What are Decentralized Finance Derivatives?

Decentralized finance (DeFi) has become a serious alternative to traditional finance over the past few years. Starting from just a few buggy smart contract platforms in 2017 to a multibillion-dollar industry. The growth has been astonishing.

But to become a strong and mature market it needs decentralized derivatives. What are decentralized derivatives? Don’t worry in this article I will be explaining them and much more. So without further ado, let’s get right in.

Traditional derivatives

Before we dive into DeFi derivatives let’s talk about them in the traditional sense. In finance, derivatives are contracts that derive their value from an underlying asset. These assets can be commodities, indexes, etc.

Prices are ultimately determined by the volatility of the underlying asset. They are usually leveraged products that increase risk but also reward. These contracts are also used for speculation. For example, futures contracts are used to bet on the future price of an asset. So with the basics out the way, let’s look at DeFi derivatives.

Decentralized finance derivatives

DeFi derivatives are essentially the same as traditional derivates except they are done in a completely open and permissionless way. Derivatives contracts are cryptographically encoded which provides a more robust platform that is less prone to malicious activities. At the end of the day, the code is open source so any illicit activity is visible. Not only that but there is no central authority dictating who can or cannot use the platform.

Top 3 DeFi derivatives platforms

Synthetix – this is an Ethereum-based project founded in 2017. It is one of the most popular derivatives platforms with over $500 million locked up. Essentially, this protocol enables the creation of synthetic assets as erc20 tokens. These assets track underlying assets such as gold, silver, cryptocurrency indexes, etc. The system is based on a debt pool, users stake the Synthetix token (SNX) which is used as collateral. Issuance of the assets is only given if you provide SNX as collateral. As they are erc20 tokens they can all be traded on a decentralized exchange (DEX).

DyDx – this is another Ethereum-based project with a great reputation in the industry. Founded in 2017 by former Coinbase engineer Antonio Juliano it has received over $80 million in funding. As result, the platform is lightning fast with a fantastic UI. Not to mention, the platform offers both spot and margin trading. The unique thing about DyDX is that it combines off-chain order books with on-chain settlements. This is all done using StarkWare’s Layer 2 for a truly fast, seamless, and inexpensive experience.

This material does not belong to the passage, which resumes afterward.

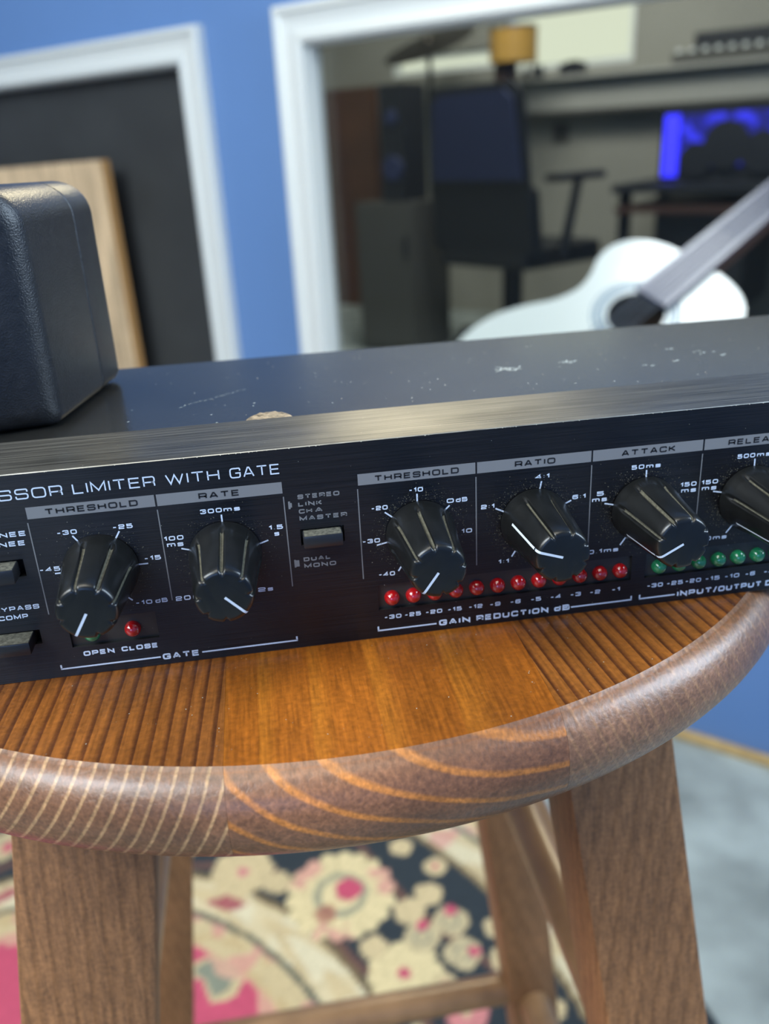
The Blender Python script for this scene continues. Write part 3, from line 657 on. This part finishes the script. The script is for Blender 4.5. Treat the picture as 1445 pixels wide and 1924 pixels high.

UMA – this stands for universal market access. As the name suggests this platform is completely open. Unlike Synthetix, anyone can create a synthetic token that tracks any asset. In return, they are provided trading fees for that asset. At this stage, the token is now on the open market where anyone can interact with the smart-contract to issue more tokens. These are all erc20 tokens that can be traded on Decentralized exchanges.


As you can see, decentralized derivatives are bringing a ton of benefits to the crypto sphere. From leverage trading to futures contracts. This is all done in a transparent and permissionless way.

Not to mention, it provides exposure to assets outside of the cryptocurrency ecosystem, all of which can be traded on decentralized exchanges. From the likes of UMA or DyDx the ecosystem is strong and will only get better. Thanks for reading.